> _Problem details_:
Print all the entries verbatim.

■ ■ ■ ■

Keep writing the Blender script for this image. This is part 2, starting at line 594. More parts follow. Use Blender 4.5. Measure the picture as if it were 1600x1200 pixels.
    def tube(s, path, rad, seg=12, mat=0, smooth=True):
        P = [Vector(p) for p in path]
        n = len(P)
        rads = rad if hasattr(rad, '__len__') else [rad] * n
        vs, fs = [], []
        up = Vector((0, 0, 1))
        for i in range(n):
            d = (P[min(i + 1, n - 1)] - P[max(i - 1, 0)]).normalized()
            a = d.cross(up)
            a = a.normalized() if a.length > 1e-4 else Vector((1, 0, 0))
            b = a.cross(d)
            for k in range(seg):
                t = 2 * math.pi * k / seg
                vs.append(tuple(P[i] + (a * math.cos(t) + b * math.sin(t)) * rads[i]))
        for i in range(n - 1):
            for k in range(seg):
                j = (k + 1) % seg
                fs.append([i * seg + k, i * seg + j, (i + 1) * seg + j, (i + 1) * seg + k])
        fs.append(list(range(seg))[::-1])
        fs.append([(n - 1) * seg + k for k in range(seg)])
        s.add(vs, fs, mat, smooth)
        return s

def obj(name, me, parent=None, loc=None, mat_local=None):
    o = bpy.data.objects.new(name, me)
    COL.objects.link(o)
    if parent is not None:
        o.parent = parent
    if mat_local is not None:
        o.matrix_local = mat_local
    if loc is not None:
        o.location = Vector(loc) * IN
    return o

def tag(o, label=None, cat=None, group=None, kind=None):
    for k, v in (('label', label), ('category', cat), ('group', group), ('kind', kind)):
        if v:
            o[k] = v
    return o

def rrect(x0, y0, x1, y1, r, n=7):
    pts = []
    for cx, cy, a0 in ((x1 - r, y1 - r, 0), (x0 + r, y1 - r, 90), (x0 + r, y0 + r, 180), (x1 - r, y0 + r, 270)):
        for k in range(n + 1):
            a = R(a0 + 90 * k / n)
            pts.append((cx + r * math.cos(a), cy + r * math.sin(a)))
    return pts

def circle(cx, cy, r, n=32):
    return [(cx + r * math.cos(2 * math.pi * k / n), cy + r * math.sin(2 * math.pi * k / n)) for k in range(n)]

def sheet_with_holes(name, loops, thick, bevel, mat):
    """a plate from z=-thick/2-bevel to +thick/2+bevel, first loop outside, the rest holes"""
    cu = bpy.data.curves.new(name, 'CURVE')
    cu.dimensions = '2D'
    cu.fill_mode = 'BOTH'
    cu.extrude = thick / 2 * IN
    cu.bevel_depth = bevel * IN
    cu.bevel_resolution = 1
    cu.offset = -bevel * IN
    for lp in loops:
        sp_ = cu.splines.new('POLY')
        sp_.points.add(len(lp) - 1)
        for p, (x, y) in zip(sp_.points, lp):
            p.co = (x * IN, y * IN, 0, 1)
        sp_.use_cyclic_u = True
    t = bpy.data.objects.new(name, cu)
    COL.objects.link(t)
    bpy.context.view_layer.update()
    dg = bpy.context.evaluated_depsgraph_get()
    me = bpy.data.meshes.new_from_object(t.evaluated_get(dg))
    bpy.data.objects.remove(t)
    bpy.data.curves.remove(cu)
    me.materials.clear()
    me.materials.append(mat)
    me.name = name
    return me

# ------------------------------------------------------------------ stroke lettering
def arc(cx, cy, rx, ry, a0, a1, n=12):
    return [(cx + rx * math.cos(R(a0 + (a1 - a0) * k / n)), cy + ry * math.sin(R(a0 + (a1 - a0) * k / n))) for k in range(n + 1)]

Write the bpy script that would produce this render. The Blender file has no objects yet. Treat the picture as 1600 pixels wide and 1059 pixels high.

■ ■ ■ ■

> _Final answer_:
Keep writing the Blender script for this image. This is part 2, starting at line 594. More parts follow. Use Blender 4.5. Measure the picture as if it were 1600x1200 pixels.
    def tube(s, path, rad, seg=12, mat=0, smooth=True):
        P = [Vector(p) for p in path]
        n = len(P)
        rads = rad if hasattr(rad, '__len__') else [rad] * n
        vs, fs = [], []
        up = Vector((0, 0, 1))
        for i in range(n):
            d = (P[min(i + 1, n - 1)] - P[max(i - 1, 0)]).normalized()
            a = d.cross(up)
            a = a.normalized() if a.length > 1e-4 else Vector((1, 0, 0))
            b = a.cross(d)
            for k in range(seg):
                t = 2 * math.pi * k / seg
                vs.append(tuple(P[i] + (a * math.cos(t) + b * math.sin(t)) * rads[i]))
        for i in range(n - 1):
            for k in range(seg):
                j = (k + 1) % seg
                fs.append([i * seg + k, i * seg + j, (i + 1) * seg + j, (i + 1) * seg + k])
        fs.append(list(range(seg))[::-1])
        fs.append([(n - 1) * seg + k for k in range(seg)])
        s.add(vs, fs, mat, smooth)
        return s

def obj(name, me, parent=None, loc=None, mat_local=None):
    o = bpy.data.objects.new(name, me)
    COL.objects.link(o)
    if parent is not None:
        o.parent = parent
    if mat_local is not None:
        o.matrix_local = mat_local
    if loc is not None:
        o.location = Vector(loc) * IN
    return o

def tag(o, label=None, cat=None, group=None, kind=None):
    for k, v in (('label', label), ('category', cat), ('group', group), ('kind', kind)):
        if v:
            o[k] = v
    return o

def rrect(x0, y0, x1, y1, r, n=7):
    pts = []
    for cx, cy, a0 in ((x1 - r, y1 - r, 0), (x0 + r, y1 - r, 90), (x0 + r, y0 + r, 180), (x1 - r, y0 + r, 270)):
        for k in range(n + 1):
            a = R(a0 + 90 * k / n)
            pts.append((cx + r * math.cos(a), cy + r * math.sin(a)))
    return pts

def circle(cx, cy, r, n=32):
    return [(cx + r * math.cos(2 * math.pi * k / n), cy + r * math.sin(2 * math.pi * k / n)) for k in range(n)]

def sheet_with_holes(name, loops, thick, bevel, mat):
    """a plate from z=-thick/2-bevel to +thick/2+bevel, first loop outside, the rest holes"""
    cu = bpy.data.curves.new(name, 'CURVE')
    cu.dimensions = '2D'
    cu.fill_mode = 'BOTH'
    cu.extrude = thick / 2 * IN
    cu.bevel_depth = bevel * IN
    cu.bevel_resolution = 1
    cu.offset = -bevel * IN
    for lp in loops:
        sp_ = cu.splines.new('POLY')
        sp_.points.add(len(lp) - 1)
        for p, (x, y) in zip(sp_.points, lp):
            p.co = (x * IN, y * IN, 0, 1)
        sp_.use_cyclic_u = True
    t = bpy.data.objects.new(name, cu)
    COL.objects.link(t)
    bpy.context.view_layer.update()
    dg = bpy.context.evaluated_depsgraph_get()
    me = bpy.data.meshes.new_from_object(t.evaluated_get(dg))
    bpy.data.objects.remove(t)
    bpy.data.curves.remove(cu)
    me.materials.clear()
    me.materials.append(mat)
    me.name = name
    return me

# ------------------------------------------------------------------ stroke lettering
def arc(cx, cy, rx, ry, a0, a1, n=12):
    return [(cx + rx * math.cos(R(a0 + (a1 - a0) * k / n)), cy + ry * math.sin(R(a0 + (a1 - a0) * k / n))) for k in range(n + 1)]

Write the bpy script that would produce this render. The Blender file has no objects yet. Treat the picture as 1600 pixels wide and 1059 pixels high.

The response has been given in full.